From gas to stars along the spiral wave: CO, HCN, and star formation variations across the spiral arms in NGC 4321 and M51

TL;DR

This study investigates how molecular gas, dense gas, and star formation vary across spiral arms in two galaxies, revealing that galactic dynamics influence these variations and contribute to observed scatter in molecular ratios.

Contribution

It provides detailed observational evidence of gas and star formation variations across spiral arms at high resolution, linking galactic dynamics to molecular cloud evolution.

Findings

HCN/CO, SFR/CO, and SFR/HCN increase from upstream to downstream in NGC 4321.

Trends are less prominent in M51, indicating galaxy-specific differences.

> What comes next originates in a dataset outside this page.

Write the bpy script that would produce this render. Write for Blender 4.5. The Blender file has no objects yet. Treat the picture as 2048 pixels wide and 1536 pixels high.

Galactic density waves induce variations in gas density and star formation efficiency across spiral arms.

Abstract

Molecular clouds form stars from the interstellar medium via gravitational collapse, following a sequence from low-density gas to high-density cores and eventually the formation of stars. In classical density wave theory, gas clouds orbiting the galaxy experience gas compression and triggered star formation, while encountering the gravitational well of spiral arms. We aim to trace these different phases of the molecular cloud life cycle via tracers of molecular gas (CO), dense molecular gas (HCN), and star formation (H$\alpha$, 24 $\mu$m) within the spiral arms of two grand-design spiral galaxies: NGC 4321 and M51 (NGC 5194). In the spiral arms of these galaxies, we investigate the relation between molecular gas, dense gas, and star formation (CO-HCN-SFR) at matched physical resolutions of 270 pc and 125 pc in NGC 4321 and M51, respectively. We employed spiral arm masks for these galaxies and investigate trends of HCN/CO and SFR/HCN (SFR/CO), which serve as proxies for the dense gas fraction and dense (molecular) gas star formation efficiency, perpendicular to the spiral arm spines. We find that HCN/CO, SFR/CO, and SFR/HCN increase from the upstream towards the downstream side of both spiral arms of NGC 4321, while their trends are less prominent in M51. Our results indicate that large-scale galactic dynamics (e.g. density waves) can induce a sequence of gas density and star formation-to-gas density variations perpendicular to the spiral arms. This sequence contributes to the increased scatter seen among spectroscopic ratios such as HCN/CO and SFR/HCN at sub-kiloparsec scales.